• [Problem requirements] Output the full listing below exactly as it reads, and skip anything that is a picture.
* * * * * * * * *
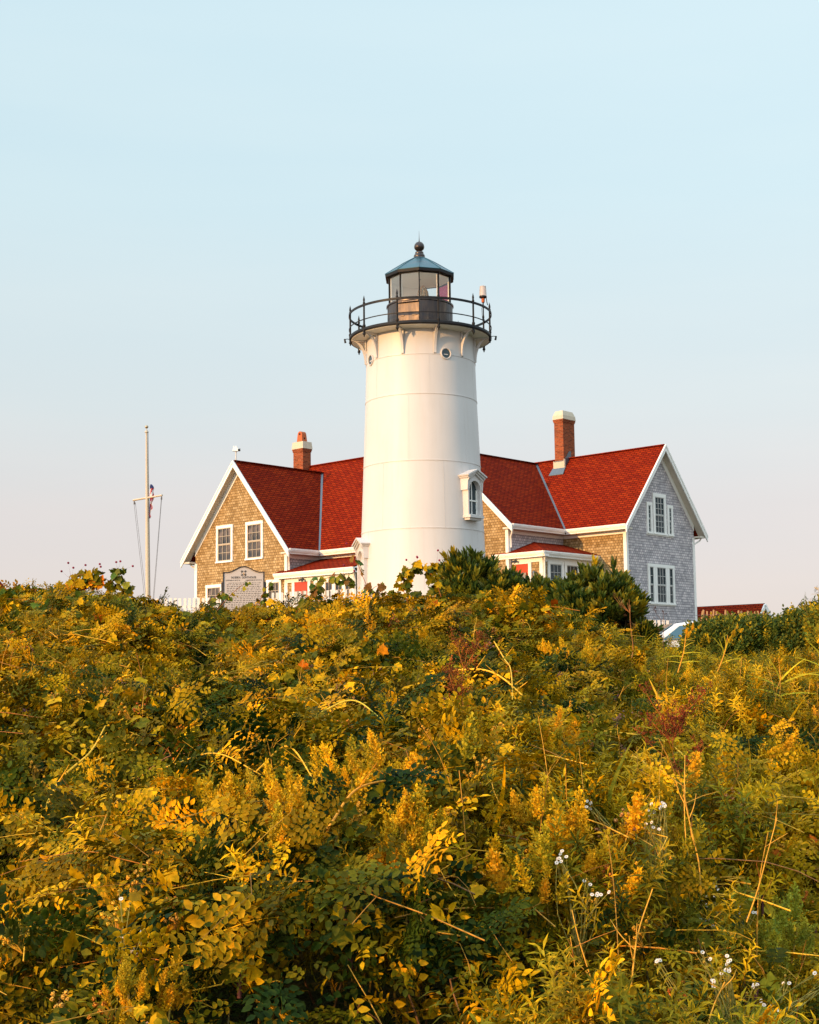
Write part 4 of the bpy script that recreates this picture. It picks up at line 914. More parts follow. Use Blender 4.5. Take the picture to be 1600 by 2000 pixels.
def rose_branch(seed):
    g = np.random.default_rng(seed); t = T(); sp = [rose_sprig(seed * 7 + q) for q in range(3)]; pts = [np.array([.06 * math.sin(u * 2.5 + seed), u, .16 * math.sin(u * 2.2)]) for u in np.linspace(0, 1, 7)]
    for a, b in zip(pts[:-1], pts[1:]): strip(t, a, b, .020, 1.7)
    for i, q in enumerate(pts[1:]):
        for s_ in ((-1, 1) if i < 5 else (0,)):
            t.put(sp[(i + s_) % 3], basis((s_ * g.uniform(.7, 1.1), g.uniform(.35, .9), g.uniform(-.25, .35)), (0, g.uniform(-.3, .3), 1)), q, g.uniform(.27, .38) * (1 - .12 * i / 6), g.uniform(.6, 1.35))
    return t
def twig_tip(seed, n=12, w=.16):
    g = np.random.default_rng(seed); t = T(); lf = oval(w, .04, .06); strip(t, (0, 0, 0), (0, .9, 0), .03, .7)
    for i in range(n):
        u = .25 + .75 * i / (n - 1); a = i * 2.4; el_ = R(g.uniform(28, 60)) * (1.15 - .75 * u)
        d = (math.cos(a) * math.sin(el_), math.cos(el_), math.sin(a) * math.sin(el_)); t.put(lf, basis(d, (0, -1, .01)), (0, u * .85, 0), g.uniform(.62, .85), g.uniform(.8, 1.2))
    return t
def plume(seed, nb=36, blen=.26):
    """goldenrod head: a cone of short branchlets feathered with tiny scales"""
    g = np.random.default_rng(seed); t = T(); sc = oval4(.34, .05, .05)
    for i in range(nb):
        u = i / (nb - 1); a = i * 2.4 + g.uniform(-.3, .3); bl = blen * (1 - u) ** .55 * g.uniform(.7, 1.1) + .05
        base = np.array([0, .08 + .82 * u, 0]); d = np.array([math.cos(a), .75 + .5 * u, math.sin(a)]); d /= np.linalg.norm(d); m = max(4, int(bl / .021))
        for k in range(m):
            f = (k + .8) / m; p = base + d * bl * f + np.array([0, .03 * f * f, 0]); e = g.normal(0, 1, 3) * .75 + d * .9 + np.array([0, .5, 0])
            t.put(sc, basis(e, g.normal(0, 1, 3)), p, g.uniform(.06, .10) * (1.2 - .4 * f), g.uniform(.75, 1.25))
    for k in range(8): t.put(sc, basis((g.normal(0, .4), 1, g.normal(0, .4)), g.normal(0, 1, 3)), (0, .88 + .02 * k, 0), .07, 1.15)
    return t
def leafy_stem(seed, n=26, wl=.10, ll=.22):
    g = np.random.default_rng(seed); t = T(); lf = oval4(wl, .03, .2); strip(t, (0, 0, 0), (0, 1, 0), .02, .8)
    for i in range(n):
        u = i / n; a = i * 2.4; el_ = R(g.uniform(40, 80)); d = (math.cos(a) * math.sin(el_), math.cos(el_), math.sin(a) * math.sin(el_))
        t.put(lf, basis(d, (0, 1, .01)), (0, .1 + .9 * u, 0), ll * g.uniform(.7, 1.1) * (1.1 - .5 * u), g.uniform(.8, 1.15))
    return t
def ballt(c, r_, t, cf=1.0):
    c = np.array(c); V = [c + np.array(p) * r_ for p in ((1, 0, 0), (-1, 0, 0), (0, 1, 0), (0, -1, 0), (0, 0, 1), (0, 0, -1))]
    V += [c + np.array(p) * r_ * .66 for p in ((1, 1, 1), (1, 1, -1), (1, -1, 1), (1, -1, -1), (-1, 1, 1), (-1, 1, -1), (-1, -1, 1), (-1, -1, -1))]
    tr_ = []
    for ci, (sx_, sy_, sz_) in enumerate(((1, 1, 1), (1, 1, -1), (1, -1, 1), (1, -1, -1), (-1, 1, 1), (-1, 1, -1), (-1, -1, 1), (-1, -1, -1))):
        a = 0 if sx_ > 0 else 1; b = 2 if sy_ > 0 else 3; c_ = 4 if sz_ > 0 else 5; k = 6 + ci
        tr_ += [(a, b, k), (b, c_, k), (c_, a, k)]
    t.add([list(p) for p in V], tr_, cf)
def hips(seed, n=9, r_=.075):
    g = np.random.default_rng(seed); t = T()
    for k in range(n):
        p = np.array([g.normal(0, .25), .55 + g.uniform(0, .5), g.normal(0, .25)]); strip(t, (0, 0, 0), p, .03, .55); ballt(p, r_ * g.uniform(.8, 1.2), t, g.uniform(.85, 1.2))
    return t
def blade(n=5):
    t = T(); V = []; tr_ = []
    for k in range(n + 1):
        u = k / n; w = .035 * (1 - u) ** .6 + .002; V += [(-w, u, -.30 * u * u), (w, u, -.30 * u * u)]
    for k in range(n): tr_ += [(2 * k, 2 * k + 1, 2 * k + 3), (2 * k, 2 * k + 3, 2 * k + 2)]
    t.add(V, tr_, 1.0); return t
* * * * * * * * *
• [Task output]
Write part 4 of the bpy script that recreates this picture. It picks up at line 914. More parts follow. Use Blender 4.5. Take the picture to be 1600 by 2000 pixels.
def rose_branch(seed):
    g = np.random.default_rng(seed); t = T(); sp = [rose_sprig(seed * 7 + q) for q in range(3)]; pts = [np.array([.06 * math.sin(u * 2.5 + seed), u, .16 * math.sin(u * 2.2)]) for u in np.linspace(0, 1, 7)]
    for a, b in zip(pts[:-1], pts[1:]): strip(t, a, b, .020, 1.7)
    for i, q in enumerate(pts[1:]):
        for s_ in ((-1, 1) if i < 5 else (0,)):
            t.put(sp[(i + s_) % 3], basis((s_ * g.uniform(.7, 1.1), g.uniform(.35, .9), g.uniform(-.25, .35)), (0, g.uniform(-.3, .3), 1)), q, g.uniform(.27, .38) * (1 - .12 * i / 6), g.uniform(.6, 1.35))
    return t
def twig_tip(seed, n=12, w=.16):
    g = np.random.default_rng(seed); t = T(); lf = oval(w, .04, .06); strip(t, (0, 0, 0), (0, .9, 0), .03, .7)
    for i in range(n):
        u = .25 + .75 * i / (n - 1); a = i * 2.4; el_ = R(g.uniform(28, 60)) * (1.15 - .75 * u)
        d = (math.cos(a) * math.sin(el_), math.cos(el_), math.sin(a) * math.sin(el_)); t.put(lf, basis(d, (0, -1, .01)), (0, u * .85, 0), g.uniform(.62, .85), g.uniform(.8, 1.2))
    return t
def plume(seed, nb=36, blen=.26):
    """goldenrod head: a cone of short branchlets feathered with tiny scales"""
    g = np.random.default_rng(seed); t = T(); sc = oval4(.34, .05, .05)
    for i in range(nb):
        u = i / (nb - 1); a = i * 2.4 + g.uniform(-.3, .3); bl = blen * (1 - u) ** .55 * g.uniform(.7, 1.1) + .05
        base = np.array([0, .08 + .82 * u, 0]); d = np.array([math.cos(a), .75 + .5 * u, math.sin(a)]); d /= np.linalg.norm(d); m = max(4, int(bl / .021))
        for k in range(m):
            f = (k + .8) / m; p = base + d * bl * f + np.array([0, .03 * f * f, 0]); e = g.normal(0, 1, 3) * .75 + d * .9 + np.array([0, .5, 0])
            t.put(sc, basis(e, g.normal(0, 1, 3)), p, g.uniform(.06, .10) * (1.2 - .4 * f), g.uniform(.75, 1.25))
    for k in range(8): t.put(sc, basis((g.normal(0, .4), 1, g.normal(0, .4)), g.normal(0, 1, 3)), (0, .88 + .02 * k, 0), .07, 1.15)
    return t
def leafy_stem(seed, n=26, wl=.10, ll=.22):
    g = np.random.default_rng(seed); t = T(); lf = oval4(wl, .03, .2); strip(t, (0, 0, 0), (0, 1, 0), .02, .8)
    for i in range(n):
        u = i / n; a = i * 2.4; el_ = R(g.uniform(40, 80)); d = (math.cos(a) * math.sin(el_), math.cos(el_), math.sin(a) * math.sin(el_))
        t.put(lf, basis(d, (0, 1, .01)), (0, .1 + .9 * u, 0), ll * g.uniform(.7, 1.1) * (1.1 - .5 * u), g.uniform(.8, 1.15))
    return t
def ballt(c, r_, t, cf=1.0):
    c = np.array(c); V = [c + np.array(p) * r_ for p in ((1, 0, 0), (-1, 0, 0), (0, 1, 0), (0, -1, 0), (0, 0, 1), (0, 0, -1))]
    V += [c + np.array(p) * r_ * .66 for p in ((1, 1, 1), (1, 1, -1), (1, -1, 1), (1, -1, -1), (-1, 1, 1), (-1, 1, -1), (-1, -1, 1), (-1, -1, -1))]
    tr_ = []
    for ci, (sx_, sy_, sz_) in enumerate(((1, 1, 1), (1, 1, -1), (1, -1, 1), (1, -1, -1), (-1, 1, 1), (-1, 1, -1), (-1, -1, 1), (-1, -1, -1))):
        a = 0 if sx_ > 0 else 1; b = 2 if sy_ > 0 else 3; c_ = 4 if sz_ > 0 else 5; k = 6 + ci
        tr_ += [(a, b, k), (b, c_, k), (c_, a, k)]
    t.add([list(p) for p in V], tr_, cf)
def hips(seed, n=9, r_=.075):
    g = np.random.default_rng(seed); t = T()
    for k in range(n):
        p = np.array([g.normal(0, .25), .55 + g.uniform(0, .5), g.normal(0, .25)]); strip(t, (0, 0, 0), p, .03, .55); ballt(p, r_ * g.uniform(.8, 1.2), t, g.uniform(.85, 1.2))
    return t
def blade(n=5):
    t = T(); V = []; tr_ = []
    for k in range(n + 1):
        u = k / n; w = .035 * (1 - u) ** .6 + .002; V += [(-w, u, -.30 * u * u), (w, u, -.30 * u * u)]
    for k in range(n): tr_ += [(2 * k, 2 * k + 1, 2 * k + 3), (2 * k, 2 * k + 3, 2 * k + 2)]
    t.add(V, tr_, 1.0); return t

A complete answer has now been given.